情報通信
センサーネットワークとクラウドで職場を有効利用、室内環境を最適化
生産年齢人口の減少が続く。日本では、政府が音頭を取る、各企業による労働力確保や生産性向上など働き方改革への取り組みが喫緊の課題となっている。加えて、地球温暖化の急速な進行が顕在化しているために、脱炭素化は今まで以上に社会全体での課題となる――。
空調・照明・防犯・防災・日射遮蔽・映像音響などの建築設備においては従来、各々のしくみが、独自のセンサーにより、相互に関係することもなく制御されていた。より快適に、より効率的に建築空間を運用し、生産性向上や脱炭素化を促進するためには、空間の全体最適化を可能とするシステムの開発が必要だという。
日建設計、協和エクシオ、WHERE、オムロン、神田通信機は今月8日、働き方改革や脱炭素社会の実現のために、ワークプレイスの有効利用と室内環境の最適化に資するシステムの協創で合意したと発表。すでに実際のオフィスを利用したセンサー・ネットワークシステムの実証実験を開始していて、今後は、設備制御やAIとの連携の拡大を図り、実フィールドにおける省エネルギー効果の検証や働き方改革への応用を試行していくという。

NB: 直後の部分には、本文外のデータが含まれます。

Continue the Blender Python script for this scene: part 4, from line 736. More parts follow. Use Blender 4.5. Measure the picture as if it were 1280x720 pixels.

通信網、センサー、設備制御、建築設計などの連携により、建築空間を様々な側面から統合的に全体最適化する。「デジタルツイン」と「オープンスタンダード」の概念に基づき、建物内にセンシング専用ネットワークを構築、複数センサーからのデータをクラウドプラットフォームにアップロードしてマッシュアップし、全体最適解を探索するため総体的に解析、設備制御にフィードバック可能な設備制御ネットワークシステムの構築を目指す。
センサーや設備のマルチベンダー化が促進され、拡張・更新が容易で陳腐化しない。建物オーナーやユーザー自身が上記データを利用して職場環境の改善や人の活動支援を図れる。システムは、クラウドプラットフォームを利用したセンシングと制御のオープンな連携の端緒になるという。